WHAT NEEDS TO BE DONE » In the listing below, find the line containing "were 2000x1333 pixels." and the line containing "return np.stack([x, y], 1)". Repeat exactly those two lines and every line between them, nothing more.

★ ★ ★ ★

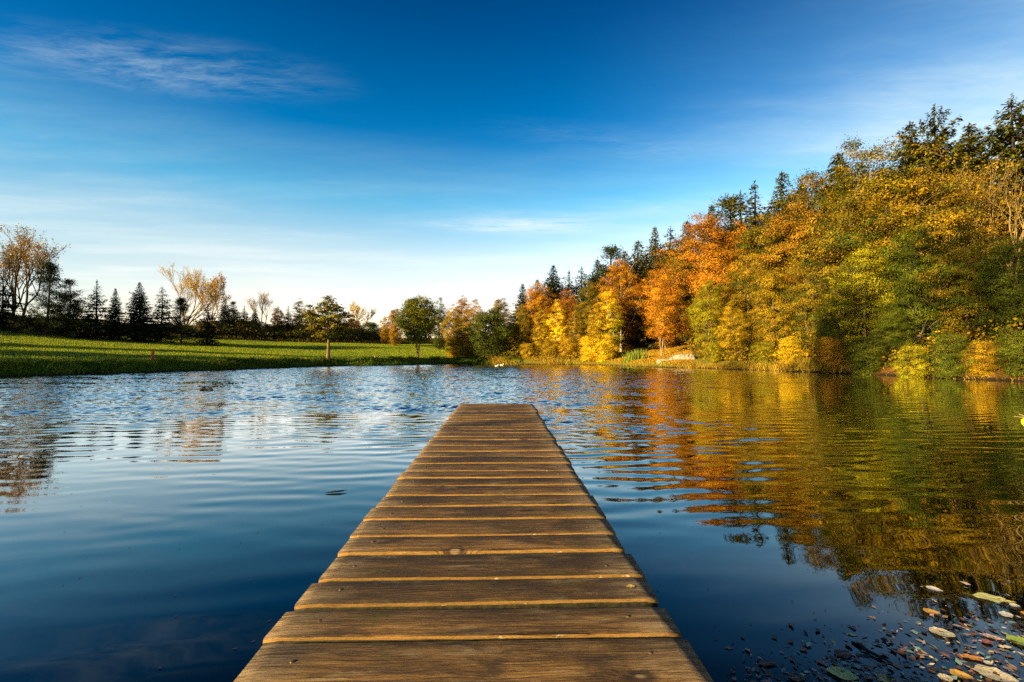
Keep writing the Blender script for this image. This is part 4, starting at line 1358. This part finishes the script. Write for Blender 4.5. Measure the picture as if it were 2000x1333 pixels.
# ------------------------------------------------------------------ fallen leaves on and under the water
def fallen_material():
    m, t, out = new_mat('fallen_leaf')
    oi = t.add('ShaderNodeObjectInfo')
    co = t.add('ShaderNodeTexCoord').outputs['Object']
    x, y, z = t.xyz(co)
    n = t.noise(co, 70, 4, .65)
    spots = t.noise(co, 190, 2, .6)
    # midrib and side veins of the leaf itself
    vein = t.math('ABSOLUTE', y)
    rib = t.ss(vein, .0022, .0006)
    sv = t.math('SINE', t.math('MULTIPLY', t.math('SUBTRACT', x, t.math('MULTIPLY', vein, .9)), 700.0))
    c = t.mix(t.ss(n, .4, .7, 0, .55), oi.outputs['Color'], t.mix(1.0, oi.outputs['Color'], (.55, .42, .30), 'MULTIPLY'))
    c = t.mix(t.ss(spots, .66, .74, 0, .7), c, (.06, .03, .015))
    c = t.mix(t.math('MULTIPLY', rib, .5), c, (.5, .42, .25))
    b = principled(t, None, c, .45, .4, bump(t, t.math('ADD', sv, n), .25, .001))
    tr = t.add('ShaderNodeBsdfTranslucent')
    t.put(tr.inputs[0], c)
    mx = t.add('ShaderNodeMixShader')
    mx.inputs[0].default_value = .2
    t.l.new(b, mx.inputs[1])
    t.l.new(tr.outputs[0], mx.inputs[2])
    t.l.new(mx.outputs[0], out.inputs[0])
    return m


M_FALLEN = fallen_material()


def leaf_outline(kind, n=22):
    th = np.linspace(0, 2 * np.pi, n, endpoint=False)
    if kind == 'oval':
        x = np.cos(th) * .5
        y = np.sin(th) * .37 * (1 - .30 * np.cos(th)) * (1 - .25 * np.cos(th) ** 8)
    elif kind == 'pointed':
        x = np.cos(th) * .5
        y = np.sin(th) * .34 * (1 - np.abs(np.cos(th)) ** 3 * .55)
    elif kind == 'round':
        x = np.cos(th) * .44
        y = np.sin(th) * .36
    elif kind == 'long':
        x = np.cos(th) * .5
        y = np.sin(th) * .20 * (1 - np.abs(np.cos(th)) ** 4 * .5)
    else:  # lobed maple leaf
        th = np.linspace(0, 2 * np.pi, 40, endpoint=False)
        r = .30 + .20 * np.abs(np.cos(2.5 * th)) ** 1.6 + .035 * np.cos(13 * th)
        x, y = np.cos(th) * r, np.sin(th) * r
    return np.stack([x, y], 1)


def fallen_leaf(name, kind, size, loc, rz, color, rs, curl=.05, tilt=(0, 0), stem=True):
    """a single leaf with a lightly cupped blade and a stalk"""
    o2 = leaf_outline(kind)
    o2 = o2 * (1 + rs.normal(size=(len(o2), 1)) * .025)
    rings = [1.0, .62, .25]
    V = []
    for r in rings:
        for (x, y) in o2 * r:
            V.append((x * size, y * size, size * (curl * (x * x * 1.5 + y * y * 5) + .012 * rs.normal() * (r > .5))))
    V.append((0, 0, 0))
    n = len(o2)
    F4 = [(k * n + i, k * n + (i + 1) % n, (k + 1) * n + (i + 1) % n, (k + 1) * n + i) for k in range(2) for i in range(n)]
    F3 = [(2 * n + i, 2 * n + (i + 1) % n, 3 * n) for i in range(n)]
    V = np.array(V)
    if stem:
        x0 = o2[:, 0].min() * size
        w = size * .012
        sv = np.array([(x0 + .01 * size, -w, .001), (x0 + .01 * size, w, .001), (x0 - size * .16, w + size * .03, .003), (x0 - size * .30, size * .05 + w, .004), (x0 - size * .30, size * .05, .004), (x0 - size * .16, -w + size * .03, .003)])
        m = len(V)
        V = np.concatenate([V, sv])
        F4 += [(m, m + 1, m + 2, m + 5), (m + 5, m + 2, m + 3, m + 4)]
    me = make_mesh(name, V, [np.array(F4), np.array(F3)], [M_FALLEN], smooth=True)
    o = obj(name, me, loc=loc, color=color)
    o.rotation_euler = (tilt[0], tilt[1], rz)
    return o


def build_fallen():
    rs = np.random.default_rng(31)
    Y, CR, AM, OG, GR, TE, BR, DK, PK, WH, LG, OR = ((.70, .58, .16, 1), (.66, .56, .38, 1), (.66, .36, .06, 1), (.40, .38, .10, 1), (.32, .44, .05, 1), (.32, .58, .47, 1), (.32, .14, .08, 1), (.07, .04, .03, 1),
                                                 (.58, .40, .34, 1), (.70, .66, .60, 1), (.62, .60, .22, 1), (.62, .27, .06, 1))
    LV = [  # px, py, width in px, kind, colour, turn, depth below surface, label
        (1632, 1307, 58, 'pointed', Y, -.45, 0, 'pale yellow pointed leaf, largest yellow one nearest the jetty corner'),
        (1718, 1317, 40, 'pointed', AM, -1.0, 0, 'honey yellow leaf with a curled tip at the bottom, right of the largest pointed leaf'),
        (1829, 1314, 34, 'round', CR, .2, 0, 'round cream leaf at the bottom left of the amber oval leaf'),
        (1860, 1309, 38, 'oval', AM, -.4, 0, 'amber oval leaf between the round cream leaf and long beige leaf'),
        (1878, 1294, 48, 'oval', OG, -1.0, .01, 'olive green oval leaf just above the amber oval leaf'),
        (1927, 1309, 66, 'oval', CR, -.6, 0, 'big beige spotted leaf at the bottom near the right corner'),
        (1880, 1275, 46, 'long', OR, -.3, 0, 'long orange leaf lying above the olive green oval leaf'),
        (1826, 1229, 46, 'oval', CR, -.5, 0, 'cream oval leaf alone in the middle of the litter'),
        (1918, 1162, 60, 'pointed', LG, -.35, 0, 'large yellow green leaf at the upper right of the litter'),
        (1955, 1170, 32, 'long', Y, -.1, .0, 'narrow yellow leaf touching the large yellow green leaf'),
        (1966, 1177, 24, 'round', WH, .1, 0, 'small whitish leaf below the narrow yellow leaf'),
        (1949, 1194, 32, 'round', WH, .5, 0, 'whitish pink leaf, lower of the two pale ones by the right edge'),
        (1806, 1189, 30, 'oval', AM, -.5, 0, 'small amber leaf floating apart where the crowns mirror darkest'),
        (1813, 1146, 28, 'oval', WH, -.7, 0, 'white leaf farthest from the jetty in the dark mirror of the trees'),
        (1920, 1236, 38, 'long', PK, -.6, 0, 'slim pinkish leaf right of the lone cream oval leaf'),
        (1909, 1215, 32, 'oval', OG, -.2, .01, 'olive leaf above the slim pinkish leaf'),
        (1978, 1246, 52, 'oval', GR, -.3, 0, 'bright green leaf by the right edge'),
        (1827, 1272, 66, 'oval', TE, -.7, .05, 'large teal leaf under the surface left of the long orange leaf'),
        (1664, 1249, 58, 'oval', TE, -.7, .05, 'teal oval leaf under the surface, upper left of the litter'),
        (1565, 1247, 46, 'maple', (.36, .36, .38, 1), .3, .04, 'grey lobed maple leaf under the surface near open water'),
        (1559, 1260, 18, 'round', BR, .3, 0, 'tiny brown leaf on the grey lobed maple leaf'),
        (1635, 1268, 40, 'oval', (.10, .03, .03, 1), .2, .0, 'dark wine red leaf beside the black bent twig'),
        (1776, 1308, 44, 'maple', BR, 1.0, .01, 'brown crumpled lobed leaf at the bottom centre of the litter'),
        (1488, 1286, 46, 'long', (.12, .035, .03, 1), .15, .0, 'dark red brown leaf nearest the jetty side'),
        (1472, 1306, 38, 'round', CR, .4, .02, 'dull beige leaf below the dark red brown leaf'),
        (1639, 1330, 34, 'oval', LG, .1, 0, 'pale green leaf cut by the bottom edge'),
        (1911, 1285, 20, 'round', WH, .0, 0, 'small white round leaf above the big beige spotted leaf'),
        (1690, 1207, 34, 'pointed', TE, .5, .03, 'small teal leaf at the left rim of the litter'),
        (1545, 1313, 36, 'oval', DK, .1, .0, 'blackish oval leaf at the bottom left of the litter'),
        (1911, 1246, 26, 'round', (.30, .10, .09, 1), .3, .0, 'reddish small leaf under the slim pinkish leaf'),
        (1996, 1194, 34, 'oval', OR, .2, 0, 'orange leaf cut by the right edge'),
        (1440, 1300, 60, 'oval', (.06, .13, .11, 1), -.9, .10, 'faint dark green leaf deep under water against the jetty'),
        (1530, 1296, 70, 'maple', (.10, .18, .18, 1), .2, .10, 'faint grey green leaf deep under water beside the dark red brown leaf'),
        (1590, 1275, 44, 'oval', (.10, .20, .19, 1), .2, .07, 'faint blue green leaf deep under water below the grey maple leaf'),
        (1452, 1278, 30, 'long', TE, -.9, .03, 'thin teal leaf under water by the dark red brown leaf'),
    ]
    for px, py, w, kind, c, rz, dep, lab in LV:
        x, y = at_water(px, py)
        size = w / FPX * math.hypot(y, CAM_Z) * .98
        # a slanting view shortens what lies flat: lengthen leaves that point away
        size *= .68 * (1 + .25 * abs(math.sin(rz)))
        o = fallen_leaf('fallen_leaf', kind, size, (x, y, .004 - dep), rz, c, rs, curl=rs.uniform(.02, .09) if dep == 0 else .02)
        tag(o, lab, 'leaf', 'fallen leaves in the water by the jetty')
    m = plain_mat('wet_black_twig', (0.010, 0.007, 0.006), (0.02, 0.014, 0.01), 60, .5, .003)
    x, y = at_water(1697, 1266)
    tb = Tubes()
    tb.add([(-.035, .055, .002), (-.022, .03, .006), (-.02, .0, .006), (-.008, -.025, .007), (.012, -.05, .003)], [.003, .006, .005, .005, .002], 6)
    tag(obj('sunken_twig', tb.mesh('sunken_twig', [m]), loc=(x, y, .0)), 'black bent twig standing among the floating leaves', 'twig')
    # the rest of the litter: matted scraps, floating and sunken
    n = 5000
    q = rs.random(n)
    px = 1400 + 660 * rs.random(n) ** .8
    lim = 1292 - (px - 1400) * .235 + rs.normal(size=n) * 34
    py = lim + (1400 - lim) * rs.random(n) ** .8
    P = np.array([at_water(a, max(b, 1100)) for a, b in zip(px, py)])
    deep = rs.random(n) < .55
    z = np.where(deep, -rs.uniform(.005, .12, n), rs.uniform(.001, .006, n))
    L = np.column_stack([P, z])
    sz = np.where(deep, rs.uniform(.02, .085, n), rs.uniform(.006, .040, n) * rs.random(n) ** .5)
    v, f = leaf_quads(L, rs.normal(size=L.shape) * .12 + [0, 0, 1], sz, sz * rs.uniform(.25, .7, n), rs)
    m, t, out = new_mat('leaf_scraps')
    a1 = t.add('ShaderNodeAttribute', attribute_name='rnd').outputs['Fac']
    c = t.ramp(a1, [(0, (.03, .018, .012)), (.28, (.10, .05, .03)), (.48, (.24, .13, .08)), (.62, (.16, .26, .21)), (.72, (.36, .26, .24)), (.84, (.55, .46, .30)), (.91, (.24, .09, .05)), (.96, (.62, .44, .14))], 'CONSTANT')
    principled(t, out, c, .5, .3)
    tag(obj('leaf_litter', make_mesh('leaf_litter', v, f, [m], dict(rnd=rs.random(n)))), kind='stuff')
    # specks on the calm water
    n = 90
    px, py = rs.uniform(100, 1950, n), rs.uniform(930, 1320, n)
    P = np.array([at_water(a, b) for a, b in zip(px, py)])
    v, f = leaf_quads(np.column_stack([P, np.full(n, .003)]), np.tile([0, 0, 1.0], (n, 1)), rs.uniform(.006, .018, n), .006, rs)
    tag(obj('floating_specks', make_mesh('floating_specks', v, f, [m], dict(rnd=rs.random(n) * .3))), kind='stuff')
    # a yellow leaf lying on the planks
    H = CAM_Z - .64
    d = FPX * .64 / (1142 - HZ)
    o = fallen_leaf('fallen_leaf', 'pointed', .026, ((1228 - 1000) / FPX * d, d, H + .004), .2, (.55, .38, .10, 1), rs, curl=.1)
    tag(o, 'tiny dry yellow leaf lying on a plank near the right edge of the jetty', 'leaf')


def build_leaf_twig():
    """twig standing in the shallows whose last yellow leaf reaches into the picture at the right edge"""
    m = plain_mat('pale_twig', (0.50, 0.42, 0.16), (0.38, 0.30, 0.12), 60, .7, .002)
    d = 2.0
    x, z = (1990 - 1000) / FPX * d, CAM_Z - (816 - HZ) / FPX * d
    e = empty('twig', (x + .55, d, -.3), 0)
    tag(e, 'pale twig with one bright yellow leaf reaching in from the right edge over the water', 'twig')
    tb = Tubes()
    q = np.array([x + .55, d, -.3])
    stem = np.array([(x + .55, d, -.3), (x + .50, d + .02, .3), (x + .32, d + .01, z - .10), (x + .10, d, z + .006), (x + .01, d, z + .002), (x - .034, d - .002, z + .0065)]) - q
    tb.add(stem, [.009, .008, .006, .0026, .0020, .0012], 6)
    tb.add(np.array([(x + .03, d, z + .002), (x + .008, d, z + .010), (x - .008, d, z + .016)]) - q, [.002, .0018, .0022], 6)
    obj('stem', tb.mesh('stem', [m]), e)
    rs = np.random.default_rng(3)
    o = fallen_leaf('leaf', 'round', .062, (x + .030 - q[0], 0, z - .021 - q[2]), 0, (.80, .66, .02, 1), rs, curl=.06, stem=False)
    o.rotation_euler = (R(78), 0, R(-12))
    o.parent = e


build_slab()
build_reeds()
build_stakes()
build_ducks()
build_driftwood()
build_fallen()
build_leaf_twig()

★ ★ ★ ★

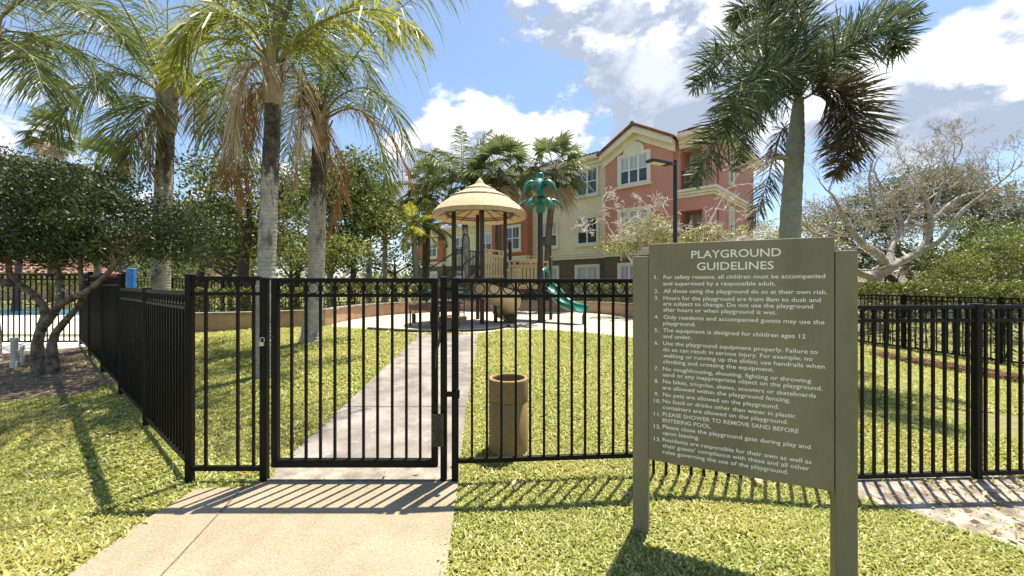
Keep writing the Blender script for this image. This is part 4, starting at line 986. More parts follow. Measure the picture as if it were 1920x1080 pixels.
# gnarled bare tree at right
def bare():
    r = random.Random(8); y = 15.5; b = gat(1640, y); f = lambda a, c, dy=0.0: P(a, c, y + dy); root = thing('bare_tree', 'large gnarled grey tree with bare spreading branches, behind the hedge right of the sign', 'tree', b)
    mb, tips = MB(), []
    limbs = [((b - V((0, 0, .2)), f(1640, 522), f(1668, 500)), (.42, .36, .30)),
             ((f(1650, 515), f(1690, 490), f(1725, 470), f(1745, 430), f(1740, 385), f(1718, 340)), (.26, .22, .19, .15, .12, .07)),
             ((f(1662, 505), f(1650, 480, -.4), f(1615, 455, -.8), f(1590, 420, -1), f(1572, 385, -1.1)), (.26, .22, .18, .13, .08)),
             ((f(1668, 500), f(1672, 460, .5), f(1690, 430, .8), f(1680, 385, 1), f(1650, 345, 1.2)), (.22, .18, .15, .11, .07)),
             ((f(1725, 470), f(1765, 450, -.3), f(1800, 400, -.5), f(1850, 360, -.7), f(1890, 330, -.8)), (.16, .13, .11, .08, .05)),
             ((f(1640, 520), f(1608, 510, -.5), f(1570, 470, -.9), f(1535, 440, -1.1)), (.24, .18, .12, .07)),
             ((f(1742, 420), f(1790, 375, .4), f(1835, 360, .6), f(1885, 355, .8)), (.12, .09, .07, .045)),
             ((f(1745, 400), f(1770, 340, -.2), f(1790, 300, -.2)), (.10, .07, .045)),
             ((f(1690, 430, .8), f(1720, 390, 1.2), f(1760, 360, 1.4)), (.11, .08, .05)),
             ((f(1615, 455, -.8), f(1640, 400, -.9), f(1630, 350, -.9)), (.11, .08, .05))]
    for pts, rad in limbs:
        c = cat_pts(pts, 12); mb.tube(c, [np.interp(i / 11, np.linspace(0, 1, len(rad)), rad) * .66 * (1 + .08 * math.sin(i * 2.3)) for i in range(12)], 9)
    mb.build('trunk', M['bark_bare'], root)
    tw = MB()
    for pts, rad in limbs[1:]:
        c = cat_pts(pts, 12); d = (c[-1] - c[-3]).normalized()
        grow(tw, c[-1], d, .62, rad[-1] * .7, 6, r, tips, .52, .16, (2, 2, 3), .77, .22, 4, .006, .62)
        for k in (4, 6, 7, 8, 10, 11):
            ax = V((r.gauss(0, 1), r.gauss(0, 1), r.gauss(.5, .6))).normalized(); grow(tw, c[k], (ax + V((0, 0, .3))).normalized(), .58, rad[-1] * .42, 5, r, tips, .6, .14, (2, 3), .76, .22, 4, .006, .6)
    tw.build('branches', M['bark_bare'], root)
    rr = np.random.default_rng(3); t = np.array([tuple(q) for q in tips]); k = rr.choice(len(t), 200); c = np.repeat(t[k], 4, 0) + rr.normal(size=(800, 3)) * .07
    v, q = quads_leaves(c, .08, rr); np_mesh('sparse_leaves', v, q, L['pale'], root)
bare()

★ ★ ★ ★

ANSWER TO THIS PROBLEM »
Keep writing the Blender script for this image. This is part 4, starting at line 1358. This part finishes the script. Write for Blender 4.5. Measure the picture as if it were 2000x1333 pixels.
# ------------------------------------------------------------------ fallen leaves on and under the water
def fallen_material():
    m, t, out = new_mat('fallen_leaf')
    oi = t.add('ShaderNodeObjectInfo')
    co = t.add('ShaderNodeTexCoord').outputs['Object']
    x, y, z = t.xyz(co)
    n = t.noise(co, 70, 4, .65)
    spots = t.noise(co, 190, 2, .6)
    # midrib and side veins of the leaf itself
    vein = t.math('ABSOLUTE', y)
    rib = t.ss(vein, .0022, .0006)
    sv = t.math('SINE', t.math('MULTIPLY', t.math('SUBTRACT', x, t.math('MULTIPLY', vein, .9)), 700.0))
    c = t.mix(t.ss(n, .4, .7, 0, .55), oi.outputs['Color'], t.mix(1.0, oi.outputs['Color'], (.55, .42, .30), 'MULTIPLY'))
    c = t.mix(t.ss(spots, .66, .74, 0, .7), c, (.06, .03, .015))
    c = t.mix(t.math('MULTIPLY', rib, .5), c, (.5, .42, .25))
    b = principled(t, None, c, .45, .4, bump(t, t.math('ADD', sv, n), .25, .001))
    tr = t.add('ShaderNodeBsdfTranslucent')
    t.put(tr.inputs[0], c)
    mx = t.add('ShaderNodeMixShader')
    mx.inputs[0].default_value = .2
    t.l.new(b, mx.inputs[1])
    t.l.new(tr.outputs[0], mx.inputs[2])
    t.l.new(mx.outputs[0], out.inputs[0])
    return m


M_FALLEN = fallen_material()


def leaf_outline(kind, n=22):
    th = np.linspace(0, 2 * np.pi, n, endpoint=False)
    if kind == 'oval':
        x = np.cos(th) * .5
        y = np.sin(th) * .37 * (1 - .30 * np.cos(th)) * (1 - .25 * np.cos(th) ** 8)
    elif kind == 'pointed':
        x = np.cos(th) * .5
        y = np.sin(th) * .34 * (1 - np.abs(np.cos(th)) ** 3 * .55)
    elif kind == 'round':
        x = np.cos(th) * .44
        y = np.sin(th) * .36
    elif kind == 'long':
        x = np.cos(th) * .5
        y = np.sin(th) * .20 * (1 - np.abs(np.cos(th)) ** 4 * .5)
    else:  # lobed maple leaf
        th = np.linspace(0, 2 * np.pi, 40, endpoint=False)
        r = .30 + .20 * np.abs(np.cos(2.5 * th)) ** 1.6 + .035 * np.cos(13 * th)
        x, y = np.cos(th) * r, np.sin(th) * r
    return np.stack([x, y], 1)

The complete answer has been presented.